[linux-lvm] made a big misstake
Andreas Dilger
adilger at turbolabs.com
Wed Jul 19 05:20:18 UTC 2000
Michael writes:
> Andreas Dilger wrote:
> > Was hdb1 the first PV created in the VG? The problem, I think, is that
> > Linux LVM only keeps the VGDA on the first PV. AIX will keep a VGDA
> > copy on all of the PVs, and even will keep 2 VGDAs on the first PV for
> > backup, in case the first one is corrupt.
>
> Actually, LVM should have a copy of the dscriptor area. It is kept in
> the file system in the directory /etc/lvmconf which even has the nice
> property that you can back it up. The VGDA is implecitely backed up by
> most LVM commands.
>
> You should be able to restore them with vgcfgrestore.

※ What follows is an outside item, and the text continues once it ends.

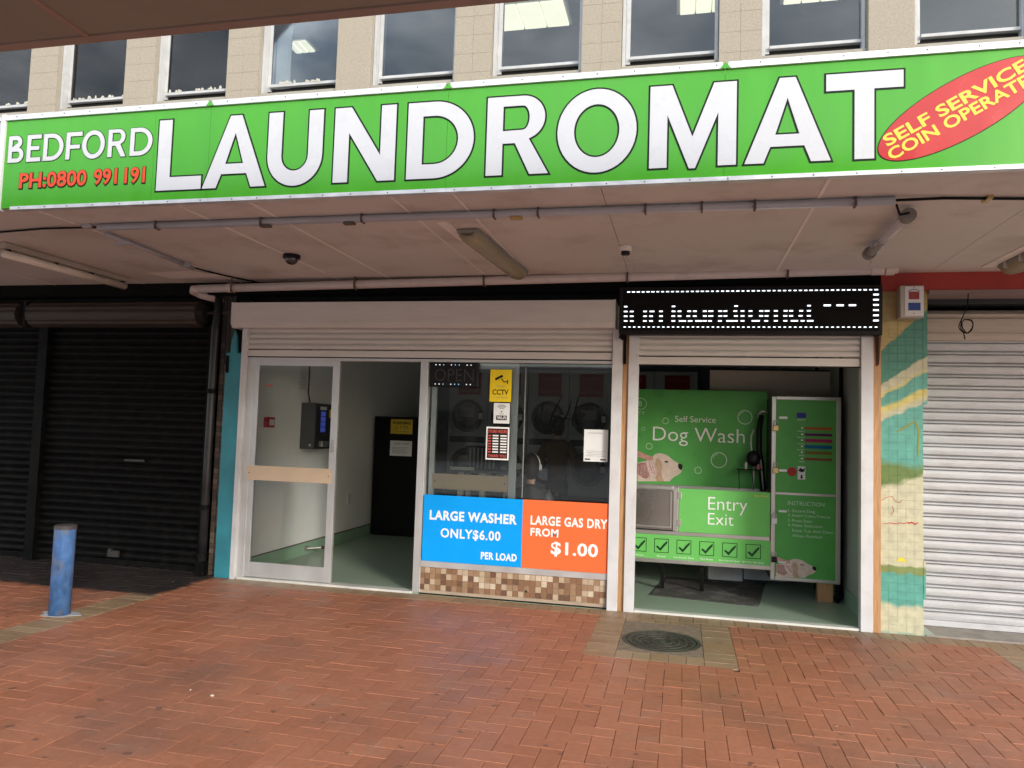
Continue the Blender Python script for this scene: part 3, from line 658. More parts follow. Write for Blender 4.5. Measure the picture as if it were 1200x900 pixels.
# sensor
t = thing('smoke_sensor', 'small cream round sensor on the soffit above the dog wash', 'sensor', (-.455, -1.171, 3.08))
mesh('base', CY((-.455, -1.171, 3.04), (-.455, -1.171, 3.08), .052, 20), M_soff2, t)
mesh('neck', CY((-.455, -1.171, 3.015), (-.455, -1.171, 3.04), .034, 16), M_dark, t)
mesh('wire', TUBE([(-.455, -1.171, 3.02), (-.44, -1.1, 2.98), (-.40, -.8, 3.02), (-.46, -.45, 3.0), (-.5, -.2, 3.0)], .003, 5), M_pvc, t)
# waste pipe along the wall head
t = thing('waste_pipe', 'pinkish cream waste pipe running under the soffit over the shopfront', 'pipe', (-1.5, -.17, 3.0))
pz = lambda x: 2.985 + (x + 5) * .0145
mesh('pipe', J(TUBE([(-4.98, -.17, pz(-4.98)), (-2, -.17, pz(-2)), (1.62, -.17, pz(1.62))], .042, 18)), M_pipe, t, True)
mesh('end_fitting', J(CY((1.56, -.17, pz(1.6)), (1.66, -.17, pz(1.66)), .047, 18), CY((1.67, -.17, pz(1.66)), (1.74, -.17, pz(1.7)), .05, 18), CY((1.74, -.17, pz(1.7)), (1.77, -.17, pz(1.7)), .036, 18)), M_pipe, t)
mesh('elbow', TUBE([(-4.95, -.17, pz(-5)), (-5.02, -.17, 2.982), (-5.06, -.12, 2.975), (-5.03, -.02, 2.95), (-4.8, .1, 2.9)], .042, 16), M_pipe, t, True)
for x in (-4.55, -3.185, -1.861, -.508, .88): mesh('hanger', J(TUBE([(x, -.215, pz(x) - .05), (x + .002, -.215, 3.08)], .008, 6), annul_x := TUBE([(x, -.17 + .05 * math.cos(a), pz(x) + .05 * math.sin(a)) for a in [2 * math.pi * k / 14 for k in range(15)]], .009, 6)), mat('rusty_hanger', (.10, .06, .045), .8), t)
mesh('coupling', CY((-4.62, -.17, pz(-4.6)), (-4.54, -.17, pz(-4.55)), .047, 18), M_pipe, t)

# ------------------------------------------------------------------ shutters
def slat_mesh(length, pitch, m_, bulge=.012):
    pr = [(0, -pitch / 2), (-.003, -pitch / 2 + .002)]
    for i in range(7):
        u = i / 6; pr.append((-.004 - bulge * math.sin(math.pi * u) ** .7, -pitch * .46 + pitch * .78 * u))
    pr += [(.010, pitch * .34), (.010, pitch * .44), (-.004, pitch * .455), (-.004, pitch * .49), (0, pitch / 2), (.014, pitch / 2), (.014, -pitch / 2)]
    me = bpy.data.meshes.new('slat'); v, f = PRX(pr, -length / 2, length / 2); me.from_pydata(v, [], f[:]); me.materials.append(m_); return me
# laundromat shutter
t = thing('roller_shutter', 'raised cream roller shutter with box above the laundromat door', 'shutter', (-2.55, -.05, 2.3))
mesh('box', PRX([(-.16, 2.84), (-.16, 2.63), (-.13, 2.585), (.1, 2.585), (.1, 2.845)], -4.56, -.62), M_shut, t)
mesh('box_end_cap', PRX([(-.165, 2.845), (-.165, 2.628), (-.133, 2.58), (.1, 2.58), (.1, 2.85)], -4.566, -4.56), M_shut, t)
mesh('box_end_cap', PRX([(-.165, 2.845), (-.165, 2.628), (-.133, 2.58), (.1, 2.58), (.1, 2.85)], -.62, -.612), M_shut, t)
sm = slat_mesh(3.8, .056, M_shut, .009)
for i in range(4): link('slat', sm, t, (-2.548, .0, 2.387 + i * .056 + .02))
mesh('bottom_bar', BX(-4.445, -.648, -.014, .012, 2.30, 2.366, .003), M_shut, t)
mesh('guide_rail', BX(-4.5, -4.446, -.045, .05, 0.0, 2.584, .003), M_whitepost, t)
mesh('guide_rail', BX(-.641, -.545, -.045, .05, 0.0, 2.584, .003), M_whitepost, t)
mesh('bottom_seal', BX(-4.445, -.648, -.008, .01, 2.29, 2.30), M_dark, t)
# dog wash shutter
t = thing('roller_shutter', 'raised cream roller shutter over the dog wash doorway', 'shutter', (.55, -.05, 2.3))
mesh('box', BX(-.50, 1.66, -.02, .25, 2.56, 2.9), M_shut, t)
sm = slat_mesh(1.94, .056, M_shut, .009)
for i in range(4): link('slat', sm, t, (.538, .0, 2.352 + i * .056 + .02))
mesh('bottom_bar', BX(-.43, 1.505, -.014, .012, 2.262, 2.332, .003), M_shut, t)
mesh('guide_rail', BX(-.489, -.397, -.045, .05, 0.0, 2.56, .003), M_whitepost, t)
mesh('guide_rail', BX(1.511, 1.609, -.045, .05, 0.0, 2.56, .003), M_whitepost, t)
mesh('bottom_seal', BX(-.397, 1.511, -.008, .01, 2.252, 2.262), M_dark, t)
t = tag(mesh('timber_strip', BX(-.545, -.489, -.02, .05, 0, 2.56, .002), M_wood), 'narrow pine strip between the two white shutter posts', 'timber strip')
t = tag(mesh('timber_post', BX(1.609, 1.673, -.03, .05, 0, 2.54, .002), M_wood), 'pine post beside the painted mural pillar', 'timber post')
t = thing('bracket', 'rusty angle bracket under the right end of the LED board', 'bracket', (1.63, -.1, 2.4))
mesh('plate', ([(1.625, -.035, 2.54), (1.675, -.035, 2.54), (1.655, -.035, 2.28), (1.63, -.035, 2.26), (1.64, -.10, 2.52), (1.65, -.05, 2.3)], [(0, 1, 2, 3), (0, 4, 5, 3), (1, 2, 5, 4)]), mat('rusty_steel', (.10, .05, .03), .8), t)
t = thing('bracket', 'dark steel bracket under the left end of the LED board', 'bracket', (-.5, -.1, 2.4))
mesh('plate', J(BX(-.535, -.515, -.06, -.021, 2.26, 2.56), BX(-.56, -.51, -.12, -.06, 2.48, 2.52)), M_blackp, t)

# the black shutters on the left
bl = thing('roller_shutter', 'closed black roller shutter beside the teal board', 'shutter', (-6, .12, 0))
sm = slat_mesh(2.10, .079, M_blackp, .014)
for i in range(33): link('slat', sm, bl, (-6.01, .13, .075 + .04 + i * .079)).rotation_euler = (random.uniform(-.09, .09), random.uniform(-.001, .001), random.uniform(-.001, .001))
def rollv(x0, x1, cy, cz, r):
    n = 26; pr = []
    for k in range(n):
        a = 2 * math.pi * k / n; rr = r * (1 if k % 2 else .955); pr += [(cy + rr * math.cos(a - .06), cz + rr * math.sin(a - .06)), (cy + rr * math.cos(a + .06), cz + rr * math.sin(a + .06))]
    return PRX(pr, x0, x1)
mesh('rolled_curtain', rollv(-7.22, -5.06, .06, 2.755, .145), M_blackroll, bl)
mesh('axle', CY((-7.3, .06, 2.77), (-4.72, .06, 2.77), .02, 12), M_blackroll, bl)
mesh('end_drum', annul_v := J(TUBE([(-5.06, .06 , 2.76), (-5.0, .06, 2.76)], [.12, .09], 20)), M_dark, bl)
mesh('bottom_bar', BX(-7.04, -4.965, .10, .14, .02, .075, .003), M_blackp, bl)
mesh('guide_rail', BX(-4.965, -4.915, .06, .2, 0, 2.65), M_blackp, bl)
mesh('guide_rail', BX(-7.15, -7.03, .06, .2, 0, 2.65), M_blackp, bl)
mesh('lock', J(BX(-6.08, -5.94, .08, .11, .10, .17, .004), BX(-6.05, -6.02, .06, .09, .16, .19)), mat('worn_lock', (.07, .065, .06), .5, metal=.5), bl)
mesh('handle', J(BX(-5.95, -5.70, .095, .112, 1.14, 1.165, .004)), mat('worn_lock', (.07, .065, .06)), bl)
b2 = thing('roller_shutter', 'closed black roller shutter at the left picture edge', 'shutter', (-8.3, .12, 0))
sm = slat_mesh(2.10, .079, M_blackp, .014)
for i in range(33): link('slat', sm, b2, (-8.2, .13, .075 + .04 + i * .079)).rotation_euler = (random.uniform(-.09, .09), random.uniform(-.001, .001), random.uniform(-.001, .001))
mesh('rolled_curtain', rollv(-9.4, -7.36, .06, 2.755, .145), M_blackroll, b2)
mesh('bottom_bar', BX(-9.25, -7.16, .10, .14, .02, .075, .003), M_blackp, b2)
mesh('guide_rail', BX(-9.35, -9.25, .06, .2, 0, 2.65), M_blackp, b2)
mesh('bracket_plate', BX(-7.31, -7.27, -.02, .2, 2.63, 2.9), M_dark, b2)
# corner: downpipe, brick strip, teal board
t = thing('downpipe', 'black downpipe in the corner beside the dark shop', 'pipe', (-4.86, 0, 0))
mesh('pipe', TUBE([(-4.865, .02, .0), (-4.865, .02, 1.2), (-4.862, .02, 2.6), (-4.85, .05, 3.07)], .043, 16), mat('black_pipe', (.02, .021, .024), .4, var=.3, dirt=.3, dirt_c=(.07, .065, .06)), t, True)
for z in (.18, .68, 1.9): mesh('collar', CY((-4.865, .02, z), (-4.865, .02, z + .05), .052, 16), M_blackp, t)
mesh('shoe', BX(-4.92, -4.81, -.03, .06, .0, .15, .01), M_blackp, t)
t = thing('tiled_strip', 'sooty brown tiled wall strip behind the teal board', 'wall', (-4.74, .1, 0))
mesh('backing', BX(-4.82, -4.5, .06, .2, 0, 3.07), M_blackp, t)
me = bpy.data.meshes.new('tile'); v, f = BX(-.0255, .0255, -.006, .006, -.026, .026, .002); me.from_pydata(v, [], f); tcs = []
for c in ((.10, .07, .05), (.05, .038, .03), (.15, .115, .085), (.02, .016, .014)):
    q = me.copy(); q.materials.append(mat('sooty_tile_%d' % len(tcs), c, .5, dirt=.5, dirt_c=(.02, .016, .014), dscale=6)); tcs.append(q)
for j in range(54):
    for i in range(3): link('tile', tcs[min(3, int(abs(random.gauss(0, 1.4))))] if j < 40 else tcs[random.choice((1, 3, 3))], t, (-4.785 + i * .055, .055, .03 + j * .0555))
t = thing('teal_board', 'tall teal painted board left of the white door frame', 'board', (-4.59, 0, 0))
mesh('board', BX(-4.683, -4.503, -.035, .045, 0, 2.33, .004), M_teal, t)
mesh('broken_top', ([(-4.64, -.03, 2.33), (-4.56, -.03, 2.33), (-4.575, -.03, 2.50), (-4.60, -.03, 2.57), (-4.63, -.03, 2.46), (-4.64, .0, 2.33), (-4.56, .0, 2.33), (-4.575, .0, 2.50), (-4.60, .0, 2.57), (-4.63, .0, 2.46)],
     [(0, 1, 2, 3, 4), (5, 9, 8, 7, 6), (1, 6, 7, 2), (2, 7, 8, 3), (3, 8, 9, 4), (4, 9, 5, 0)]), M_teal, t)
mesh('hinge', BX(-4.672, -4.645, -.05, -.035, 2.12, 2.30), M_blackp, t)

# right white shutter
t = thing('roller_shutter', 'closed dusty white roller shutter at the right edge', 'shutter', (3.3, .35, 0))
M_ws = mat('dusty_white_shutter', (.48, .485, .51), .45, var=.08, vs_=4, dirt=.55, dirt_c=(.32, .30, .29), dscale=3.5, aniso=(1, 1, 3))
pt = .1035
pr = [(.020, -pt / 2), (-.002, -pt / 2 + .001), (-.014, -pt * .42), (-.019, -pt * .25), (-.021, -.01), (-.018, pt * .12), (-.008, pt * .18), (.020, pt * .185), (.020, pt * .245), (-.008, pt * .255), (-.013, pt * .30), (-.013, pt * .37), (-.006, pt * .41), (.020, pt * .42), (.020, pt / 2), (.026, pt / 2), (.026, -pt / 2)]
me = bpy.data.meshes.new('slat'); v, f = PRX(pr, -1.5, 1.5); me.from_pydata(v, [], f); me.materials.append(M_ws)
for i in range(24): link('slat', me, t, (3.5, .36, .115 + i * pt)).rotation_euler = (random.uniform(-.05, .05), random.uniform(-.0006, .0006), random.uniform(-.001, .001))
# last slats lean back onto the roll
mesh('curved_slat', PRX([(.34, 2.54), (.315, 2.58), (.318, 2.60), (.33, 2.612), (.312, 2.63), (.322, 2.73), (.34, 2.742), (.318, 2.75), (.318, 2.775), (.36, 2.81), (.45, 2.83), (.45, 2.54)], 2.1, 5.0), mat('cream_roll_slats', (.50, .43, .37), .5, var=.08, aniso=(1, 1, 8)), t)
mesh('bottom_bar', BX(2.02, 5.0, .338, .375, .015, .066, .004), M_ws, t)
mesh('guide_rail', BX(1.98, 2.03, .30, .42, .0, 2.6), M_blackp, t)
mesh('roll_tube', CY((2.0, .5, 2.72), (5.0, .5, 2.72), .11, 20), M_blackroll, t)
mesh('housing', BX(2.03, 5.0, .25, .6, 2.855, 2.90), mat('dark_housing', (.03, .035, .035), .5), t)
mesh('bolt', CY((2.08, .335, 2.575), (2.18, .335, 2.575), .012, 8), M_alu, t)
mesh('rear_panel', BX(2.0, 5.0, .62, .66, .0, 3.08), M_dark, t)
t = thing('wall_band', 'red painted wall band above the white shutter', 'wall', (3, 0, 2.9))
mesh('beam', BX(1.672, 6.0, -.03, .24, 2.925, 3.081), M_red, t)
mesh('edge', BX(2.05, 6.0, -.04, .24, 2.895, 2.925), mat('pinkish_grey_edge', (.25, .18, .17), .6), t)
t = thing('dangling_cable', 'coiled black cable dangling before the white shutter', 'cable', (2.3, -.02, 2.8))
pts = [(2.36, -.02, 3.08), (2.36, -.025, 2.93), (2.35, -.03, 2.8), (2.315, -.03, 2.70), (2.29, -.03, 2.64)]
for k in range(26): a = 2 * math.pi * k / 11; pts.append((2.335 + (.05 + .006 * math.sin(k)) * math.cos(a + 2.6), -.03 - .002 * k, 2.615 + (.058 + .006 * math.cos(k * 1.7)) * math.sin(a + 2.6)))
pts += [(2.31, -.06, 2.55), (2.318, -.06, 2.50)]
mesh('wire', TUBE(pts, .0045, 6), M_blackp, t)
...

> The vgcfgrestore syntax seems to sugest you can even restore it
> to another physical volume (no tested, personally) which would
> solve the actual problem nicely.
Unfortunately, I didn't quote all of the original message. One part you
must have missed from the original posting:
> > Eric writes:
> > > I was thinking that creating a new pv (on /dev/hdb1) and running
> > > vgcfgrestore -n disk_vg /dev/hdb1 would help me get it back but it just
> > > say that "size of physical volume /dev/hdb1 differs from backup" and I
> > > cannot remember what size I had last time
So vgcfgrestore is not useful in this case, since it can't be restored to
the new partition or to the other PV in the VG. Having a VGDA on each PV
in a VG would solve this problem. It would also fix the major problem
that would happen if the VGDA for the root filesystem/VG is corrupt - you
cannot access the VGDA backups in /etc/lvmconf in this case at all, and
even a rescue disk will not help you because the VG layout is not known.
Cheers, Andreas
--
Andreas Dilger \ "If a man ate a pound of pasta and a pound of antipasto,
\ would they cancel out, leaving him still hungry?"